For fifth and sixth grade students in Oklahoma City Public Schools there are no sports programs through the school, but that’s where the police athletic league has stepped in to fill the void.  

“It started off as kind of a small mentoring program, with maybe a few sports, but now we’re offering multiple sports,” said Mark Eby, CEO of the OKC Police Athletic League.  

“We have the five major sports, we have soccer, basketball, football, volleyball and cheer,” said Lieutenant Fernando Hernandez, with the Oklahoma City Police Department and PAL volunteer.  

They just implemented a new way of competing that is more on today’s level.  

“We’re trying to add e-gaming. There are kids that don’t necessarily play sports and don’t want to play sports, but we just purchased computers in order to have e-gaming,” said Eby.  

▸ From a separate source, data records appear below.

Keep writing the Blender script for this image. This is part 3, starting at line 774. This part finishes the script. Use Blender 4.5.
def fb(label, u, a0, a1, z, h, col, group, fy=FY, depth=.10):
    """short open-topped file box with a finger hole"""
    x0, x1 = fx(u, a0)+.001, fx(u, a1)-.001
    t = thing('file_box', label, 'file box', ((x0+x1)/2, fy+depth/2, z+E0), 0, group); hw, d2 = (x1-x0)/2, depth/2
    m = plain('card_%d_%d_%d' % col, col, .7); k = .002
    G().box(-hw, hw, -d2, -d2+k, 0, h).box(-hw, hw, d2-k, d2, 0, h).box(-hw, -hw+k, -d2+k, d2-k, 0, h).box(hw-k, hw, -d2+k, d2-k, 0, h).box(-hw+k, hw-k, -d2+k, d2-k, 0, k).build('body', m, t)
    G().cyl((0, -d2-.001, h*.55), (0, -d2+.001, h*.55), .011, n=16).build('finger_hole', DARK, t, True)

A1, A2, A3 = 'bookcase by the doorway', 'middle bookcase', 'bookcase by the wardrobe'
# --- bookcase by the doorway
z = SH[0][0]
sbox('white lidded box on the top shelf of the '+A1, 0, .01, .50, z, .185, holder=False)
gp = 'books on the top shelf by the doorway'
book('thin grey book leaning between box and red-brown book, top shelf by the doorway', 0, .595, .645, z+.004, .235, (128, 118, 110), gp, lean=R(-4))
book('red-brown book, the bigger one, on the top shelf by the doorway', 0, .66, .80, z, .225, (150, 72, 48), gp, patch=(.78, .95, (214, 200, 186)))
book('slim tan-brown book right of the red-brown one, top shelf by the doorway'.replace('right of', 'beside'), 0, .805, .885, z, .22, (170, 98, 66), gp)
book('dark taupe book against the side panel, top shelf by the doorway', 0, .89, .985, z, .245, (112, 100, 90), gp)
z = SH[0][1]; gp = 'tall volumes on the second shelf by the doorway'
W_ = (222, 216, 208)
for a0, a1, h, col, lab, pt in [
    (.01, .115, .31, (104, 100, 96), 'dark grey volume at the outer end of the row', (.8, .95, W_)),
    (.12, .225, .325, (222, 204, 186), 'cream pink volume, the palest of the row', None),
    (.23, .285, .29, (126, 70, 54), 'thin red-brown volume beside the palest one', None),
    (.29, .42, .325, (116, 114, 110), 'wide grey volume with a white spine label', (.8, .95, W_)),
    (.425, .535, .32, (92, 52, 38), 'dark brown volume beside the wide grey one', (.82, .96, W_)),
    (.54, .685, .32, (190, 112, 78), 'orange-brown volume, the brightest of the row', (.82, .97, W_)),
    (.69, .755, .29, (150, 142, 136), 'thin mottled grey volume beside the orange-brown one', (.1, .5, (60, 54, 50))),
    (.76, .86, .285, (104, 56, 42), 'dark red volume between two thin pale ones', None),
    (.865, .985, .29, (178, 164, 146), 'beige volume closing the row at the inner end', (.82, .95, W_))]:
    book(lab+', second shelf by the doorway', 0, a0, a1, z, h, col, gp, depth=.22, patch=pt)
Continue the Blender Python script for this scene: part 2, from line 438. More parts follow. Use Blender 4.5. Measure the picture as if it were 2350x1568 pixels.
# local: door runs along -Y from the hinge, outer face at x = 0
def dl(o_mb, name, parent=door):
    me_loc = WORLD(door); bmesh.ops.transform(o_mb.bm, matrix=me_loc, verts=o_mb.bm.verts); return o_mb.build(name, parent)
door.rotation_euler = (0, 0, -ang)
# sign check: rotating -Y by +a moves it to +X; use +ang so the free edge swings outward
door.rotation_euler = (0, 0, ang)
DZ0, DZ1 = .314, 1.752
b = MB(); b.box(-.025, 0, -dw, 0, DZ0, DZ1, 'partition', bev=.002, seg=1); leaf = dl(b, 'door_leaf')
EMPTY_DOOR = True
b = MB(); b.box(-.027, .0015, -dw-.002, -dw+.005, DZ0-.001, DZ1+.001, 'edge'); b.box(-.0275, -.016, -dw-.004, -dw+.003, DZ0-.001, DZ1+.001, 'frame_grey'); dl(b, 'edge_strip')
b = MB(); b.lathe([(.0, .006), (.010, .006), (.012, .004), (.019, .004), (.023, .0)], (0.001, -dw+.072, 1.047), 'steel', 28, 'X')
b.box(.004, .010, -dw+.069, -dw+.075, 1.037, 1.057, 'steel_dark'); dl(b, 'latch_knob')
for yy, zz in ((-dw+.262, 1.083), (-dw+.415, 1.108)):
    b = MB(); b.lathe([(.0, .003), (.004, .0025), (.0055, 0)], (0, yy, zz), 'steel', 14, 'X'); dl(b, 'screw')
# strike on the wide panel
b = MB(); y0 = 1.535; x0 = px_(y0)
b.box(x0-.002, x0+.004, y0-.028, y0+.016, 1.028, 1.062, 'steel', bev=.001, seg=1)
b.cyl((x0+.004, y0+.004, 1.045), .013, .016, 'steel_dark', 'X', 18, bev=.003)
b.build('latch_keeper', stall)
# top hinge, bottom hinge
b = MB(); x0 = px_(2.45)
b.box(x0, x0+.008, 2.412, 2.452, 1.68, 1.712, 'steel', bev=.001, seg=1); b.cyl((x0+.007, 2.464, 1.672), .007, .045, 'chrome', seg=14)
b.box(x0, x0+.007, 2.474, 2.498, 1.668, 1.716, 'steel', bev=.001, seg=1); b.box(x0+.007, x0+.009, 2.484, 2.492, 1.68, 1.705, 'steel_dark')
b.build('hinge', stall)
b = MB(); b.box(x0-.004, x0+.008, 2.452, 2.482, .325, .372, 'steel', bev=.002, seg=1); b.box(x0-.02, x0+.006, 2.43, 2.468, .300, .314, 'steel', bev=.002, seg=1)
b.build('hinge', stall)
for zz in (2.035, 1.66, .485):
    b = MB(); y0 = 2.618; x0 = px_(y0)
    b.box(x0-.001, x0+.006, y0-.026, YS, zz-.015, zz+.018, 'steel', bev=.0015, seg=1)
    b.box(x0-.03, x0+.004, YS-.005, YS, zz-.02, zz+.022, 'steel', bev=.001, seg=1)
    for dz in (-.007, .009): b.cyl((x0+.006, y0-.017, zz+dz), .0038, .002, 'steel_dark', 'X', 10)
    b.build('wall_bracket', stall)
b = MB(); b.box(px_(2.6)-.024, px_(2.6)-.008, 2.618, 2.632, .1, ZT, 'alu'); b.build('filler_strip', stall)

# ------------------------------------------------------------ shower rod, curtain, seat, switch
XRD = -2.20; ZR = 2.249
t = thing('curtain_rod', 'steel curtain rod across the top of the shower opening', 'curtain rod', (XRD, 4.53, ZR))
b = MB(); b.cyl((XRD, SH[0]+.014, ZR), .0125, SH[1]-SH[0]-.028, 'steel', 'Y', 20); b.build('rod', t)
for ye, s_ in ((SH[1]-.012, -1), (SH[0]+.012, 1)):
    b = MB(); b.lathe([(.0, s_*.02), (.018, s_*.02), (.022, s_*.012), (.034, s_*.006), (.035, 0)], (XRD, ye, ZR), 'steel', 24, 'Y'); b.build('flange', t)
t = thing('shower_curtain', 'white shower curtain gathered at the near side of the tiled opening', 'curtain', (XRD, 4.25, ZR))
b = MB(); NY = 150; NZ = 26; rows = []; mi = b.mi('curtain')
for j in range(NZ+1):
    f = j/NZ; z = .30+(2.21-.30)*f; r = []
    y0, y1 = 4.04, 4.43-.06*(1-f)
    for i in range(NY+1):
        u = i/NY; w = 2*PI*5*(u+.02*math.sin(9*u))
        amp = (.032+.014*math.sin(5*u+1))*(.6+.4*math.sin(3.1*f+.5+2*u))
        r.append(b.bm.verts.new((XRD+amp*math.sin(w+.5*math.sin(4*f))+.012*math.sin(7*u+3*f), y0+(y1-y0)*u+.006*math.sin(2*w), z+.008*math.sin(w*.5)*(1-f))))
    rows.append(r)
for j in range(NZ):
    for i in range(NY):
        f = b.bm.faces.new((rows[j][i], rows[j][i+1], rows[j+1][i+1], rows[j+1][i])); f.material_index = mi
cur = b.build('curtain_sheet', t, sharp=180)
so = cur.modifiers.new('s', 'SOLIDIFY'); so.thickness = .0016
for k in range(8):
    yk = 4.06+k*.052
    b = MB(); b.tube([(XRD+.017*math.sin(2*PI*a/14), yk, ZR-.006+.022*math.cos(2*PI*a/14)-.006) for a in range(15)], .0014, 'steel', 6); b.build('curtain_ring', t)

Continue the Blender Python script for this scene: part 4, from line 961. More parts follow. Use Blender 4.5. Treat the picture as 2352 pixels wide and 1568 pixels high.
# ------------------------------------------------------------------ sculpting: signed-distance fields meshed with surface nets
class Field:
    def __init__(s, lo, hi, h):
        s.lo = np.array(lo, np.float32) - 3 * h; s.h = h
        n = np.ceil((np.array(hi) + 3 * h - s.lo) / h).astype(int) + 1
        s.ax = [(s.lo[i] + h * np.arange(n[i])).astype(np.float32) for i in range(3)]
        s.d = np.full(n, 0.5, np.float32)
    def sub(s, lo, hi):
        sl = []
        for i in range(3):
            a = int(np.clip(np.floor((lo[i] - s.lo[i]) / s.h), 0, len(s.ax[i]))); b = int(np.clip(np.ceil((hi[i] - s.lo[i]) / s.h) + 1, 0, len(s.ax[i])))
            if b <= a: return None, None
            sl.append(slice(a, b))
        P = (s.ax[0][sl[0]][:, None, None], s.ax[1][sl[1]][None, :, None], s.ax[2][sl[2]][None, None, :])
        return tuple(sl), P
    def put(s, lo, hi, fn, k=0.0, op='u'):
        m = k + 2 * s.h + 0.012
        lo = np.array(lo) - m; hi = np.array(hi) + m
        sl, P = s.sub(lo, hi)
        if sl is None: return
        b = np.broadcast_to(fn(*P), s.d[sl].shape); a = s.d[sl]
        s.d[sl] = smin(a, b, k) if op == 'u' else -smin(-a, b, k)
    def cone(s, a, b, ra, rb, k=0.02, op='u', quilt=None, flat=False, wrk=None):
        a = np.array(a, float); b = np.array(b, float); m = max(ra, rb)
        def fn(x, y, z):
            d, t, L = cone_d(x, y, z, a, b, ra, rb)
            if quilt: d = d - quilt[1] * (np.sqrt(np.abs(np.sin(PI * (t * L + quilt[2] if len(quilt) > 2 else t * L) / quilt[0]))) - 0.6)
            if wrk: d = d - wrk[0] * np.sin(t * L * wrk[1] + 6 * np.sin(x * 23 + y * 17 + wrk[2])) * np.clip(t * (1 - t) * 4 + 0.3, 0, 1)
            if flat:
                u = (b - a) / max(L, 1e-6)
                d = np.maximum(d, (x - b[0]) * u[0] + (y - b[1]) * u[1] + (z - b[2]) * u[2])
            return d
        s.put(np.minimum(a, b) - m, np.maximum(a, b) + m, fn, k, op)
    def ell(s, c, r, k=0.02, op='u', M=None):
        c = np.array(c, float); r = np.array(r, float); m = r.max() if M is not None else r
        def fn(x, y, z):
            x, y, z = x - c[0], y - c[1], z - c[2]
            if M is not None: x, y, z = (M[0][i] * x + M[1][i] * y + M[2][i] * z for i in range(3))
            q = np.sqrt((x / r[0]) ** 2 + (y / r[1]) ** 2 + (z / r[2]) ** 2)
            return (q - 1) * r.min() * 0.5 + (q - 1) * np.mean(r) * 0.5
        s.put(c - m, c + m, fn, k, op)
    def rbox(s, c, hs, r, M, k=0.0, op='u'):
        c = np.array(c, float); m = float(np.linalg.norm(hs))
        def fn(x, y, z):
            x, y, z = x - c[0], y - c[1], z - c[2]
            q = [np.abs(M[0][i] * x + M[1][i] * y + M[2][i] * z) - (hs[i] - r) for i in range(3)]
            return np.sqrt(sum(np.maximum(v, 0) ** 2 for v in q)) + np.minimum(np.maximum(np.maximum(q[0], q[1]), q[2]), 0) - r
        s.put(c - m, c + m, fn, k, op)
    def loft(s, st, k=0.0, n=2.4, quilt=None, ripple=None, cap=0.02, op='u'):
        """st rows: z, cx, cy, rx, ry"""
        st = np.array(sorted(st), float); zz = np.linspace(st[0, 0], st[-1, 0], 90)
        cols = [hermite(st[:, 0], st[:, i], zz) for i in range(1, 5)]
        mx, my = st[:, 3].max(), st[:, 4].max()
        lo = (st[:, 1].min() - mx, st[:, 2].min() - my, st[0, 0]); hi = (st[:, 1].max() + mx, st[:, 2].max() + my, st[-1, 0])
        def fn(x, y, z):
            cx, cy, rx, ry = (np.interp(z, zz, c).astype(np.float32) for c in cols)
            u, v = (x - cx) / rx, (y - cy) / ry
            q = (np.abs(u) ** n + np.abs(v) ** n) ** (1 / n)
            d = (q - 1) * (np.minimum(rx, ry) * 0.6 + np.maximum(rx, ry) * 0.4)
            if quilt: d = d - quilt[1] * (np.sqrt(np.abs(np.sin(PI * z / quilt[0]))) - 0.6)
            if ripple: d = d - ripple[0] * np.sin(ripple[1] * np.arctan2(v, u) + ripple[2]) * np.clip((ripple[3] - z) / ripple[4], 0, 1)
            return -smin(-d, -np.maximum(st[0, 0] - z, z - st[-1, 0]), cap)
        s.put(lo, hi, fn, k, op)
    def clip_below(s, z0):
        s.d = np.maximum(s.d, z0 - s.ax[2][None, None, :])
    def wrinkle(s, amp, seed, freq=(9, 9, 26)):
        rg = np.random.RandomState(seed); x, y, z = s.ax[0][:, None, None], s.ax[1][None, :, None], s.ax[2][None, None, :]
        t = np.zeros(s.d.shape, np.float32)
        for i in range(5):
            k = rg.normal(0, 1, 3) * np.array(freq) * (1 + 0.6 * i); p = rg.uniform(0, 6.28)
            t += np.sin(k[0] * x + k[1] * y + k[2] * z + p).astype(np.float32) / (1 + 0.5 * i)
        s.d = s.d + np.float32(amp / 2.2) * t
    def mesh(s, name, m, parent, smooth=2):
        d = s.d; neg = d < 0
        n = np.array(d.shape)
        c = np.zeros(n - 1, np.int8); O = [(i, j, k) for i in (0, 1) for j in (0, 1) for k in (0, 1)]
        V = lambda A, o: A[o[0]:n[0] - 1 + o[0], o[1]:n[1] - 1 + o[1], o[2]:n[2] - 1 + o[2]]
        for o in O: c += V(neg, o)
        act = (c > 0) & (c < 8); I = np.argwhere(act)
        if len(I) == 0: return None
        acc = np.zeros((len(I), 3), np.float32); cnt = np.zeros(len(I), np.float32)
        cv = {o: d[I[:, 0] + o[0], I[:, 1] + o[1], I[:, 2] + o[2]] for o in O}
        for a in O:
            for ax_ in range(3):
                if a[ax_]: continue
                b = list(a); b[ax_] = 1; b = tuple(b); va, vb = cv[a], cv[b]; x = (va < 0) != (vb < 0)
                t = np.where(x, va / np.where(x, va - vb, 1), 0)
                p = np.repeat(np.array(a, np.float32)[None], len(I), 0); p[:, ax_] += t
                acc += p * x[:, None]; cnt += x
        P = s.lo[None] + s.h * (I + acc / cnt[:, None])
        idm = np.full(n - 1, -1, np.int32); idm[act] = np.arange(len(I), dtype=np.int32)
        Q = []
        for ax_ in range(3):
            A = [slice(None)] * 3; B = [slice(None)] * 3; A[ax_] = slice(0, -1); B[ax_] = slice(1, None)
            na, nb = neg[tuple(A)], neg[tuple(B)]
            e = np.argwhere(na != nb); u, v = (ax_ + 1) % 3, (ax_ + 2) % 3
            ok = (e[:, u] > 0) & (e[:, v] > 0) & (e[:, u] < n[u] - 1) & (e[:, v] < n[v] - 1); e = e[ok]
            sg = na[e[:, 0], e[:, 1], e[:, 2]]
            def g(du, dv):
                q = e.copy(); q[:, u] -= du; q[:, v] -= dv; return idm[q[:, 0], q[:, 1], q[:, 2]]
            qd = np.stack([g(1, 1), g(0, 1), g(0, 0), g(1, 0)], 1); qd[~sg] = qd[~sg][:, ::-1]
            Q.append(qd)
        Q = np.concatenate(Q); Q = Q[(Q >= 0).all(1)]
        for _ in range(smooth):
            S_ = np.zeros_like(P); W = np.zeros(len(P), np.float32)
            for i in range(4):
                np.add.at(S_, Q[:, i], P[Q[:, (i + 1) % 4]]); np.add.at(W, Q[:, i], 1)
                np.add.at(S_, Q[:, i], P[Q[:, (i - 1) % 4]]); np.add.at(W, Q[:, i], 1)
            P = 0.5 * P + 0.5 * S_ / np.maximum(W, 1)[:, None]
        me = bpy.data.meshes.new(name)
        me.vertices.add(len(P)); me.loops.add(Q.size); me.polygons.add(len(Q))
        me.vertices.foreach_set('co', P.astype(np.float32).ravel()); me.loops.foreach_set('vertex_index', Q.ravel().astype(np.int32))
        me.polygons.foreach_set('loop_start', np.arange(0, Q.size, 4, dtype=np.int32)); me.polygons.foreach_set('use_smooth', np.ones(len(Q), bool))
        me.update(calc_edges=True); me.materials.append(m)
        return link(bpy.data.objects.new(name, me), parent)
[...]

All in an effort to build a healthy relationship with the kids in their community.  

“The youth in our community get to know more about police officers, and get to know police officers as human beings, as a person and actually to show them that we actually care about them as well,” said Hernandez.  

“You know kids see us in our uniforms, they see all the bad stuff on TV, they don’t see all the good we do,” said Sergeant Murray with the Oklahoma City Police Department and also a PAL volunteer.  

Volunteers encouraging and mentoring the kids in every area of their lives.  

“You talk to kids about grades and how important grades are so that they can become something when they become an adult,” said Murray.  

The Police Athletic League supplies all the uniforms and equipment for the kids to participate, what they are in need of right now is coaches.  

“For instance, we had eighty people, eighty girls go out for volleyball at one of our schools and I only had two coaches,” said Eby.  

Coaches don’t have to be police officers; they simply have to pass a background check and commit a few hours a week.  

“You don’t even have to know anything necessarily about the sport, it’s about being there for the kids and creating that relationship with the kids,” said Eby.